The Hollywood Reporter: “The first problem with the film is its overstatement of these anti-American tenets ostensibly running rampant in our society.

[snip]

D’Souza posits a simmering crisis that doesn’t really exist outside a few college campuses.

RogerEbert.com: Most of his theories and suppositions are misleading at best (he makes a point of mentioning that Obama supported the bank bailouts but fails to mention whose presidency they occurred under) and silly at worst (such as his assertion that the real face of income inequality is none other than Matt Damon since he made a lot of money from those Jason Bourne films)

Salon:The lies D’Souza must disabuse us of, in order: First, that the genocide of Native Americans happened in relation to the conquest of their land; second, that African slave labor was exploited to build the American economy; third, that Mexican territories were conquered to form the U.S. Southwest; fourth, that U.S. wars abroad have involved imperial motives; fifth, that capitalism is bad.

The argumentation itself is bad, laughably bad.

  • Native Americans were bad treaty-keepers who were already killing each other, the brutes
  • As for African slaves, D’Souza is content to point out that some whites were indentured servants and some blacks owned slaves themselves; in the wacky world of Dinesh, racism has no legacy, only a distant past.
  • Were Mexican territories conquered? Yeah, D’Souza submits, but then he gets a Mexican-American to say that’s cool with him, and Ted Cruz shambles briefly on to bemoan the status of Texans under Mexican rule, which I guess coalesces into a weird unspoken just war theory.
  • As for U.S. wars abroad, D’Souza supposes the torture of a Vietnam POW in the Hanoi Hilton made the whole thing even, and glosses over Iraq and Afghanistan in a couple of slick asides: we gave them democracy!
  • His discussion of American capitalism is even stranger and more schizophrenic, dashing between clips of Michael Moore and Occupy and alighting briefly upon a black woman who used to be on welfare but then got off it because her friends told her it was ungodly.
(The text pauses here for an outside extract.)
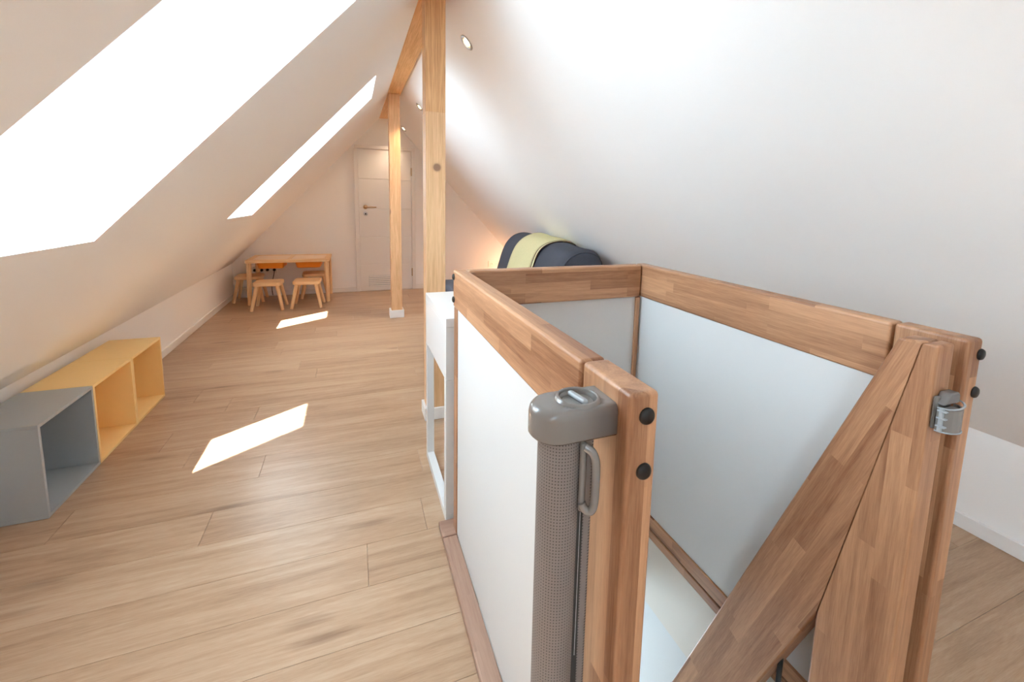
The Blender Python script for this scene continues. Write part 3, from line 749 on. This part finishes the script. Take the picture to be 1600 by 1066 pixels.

She then muses that she didn’t even know there were churches while she was on welfare. Just didn’t even know the Christian religion had institutional meeting places, no idea what all those buildings with crosses on top were, and D’Souza nods gravely along: this is what welfare does, the viewer intimates.

It might not be classifiable as corporal punishment to require this be shown to Florida middle and high-schoolers, but it will almost certainly cause mental anguish.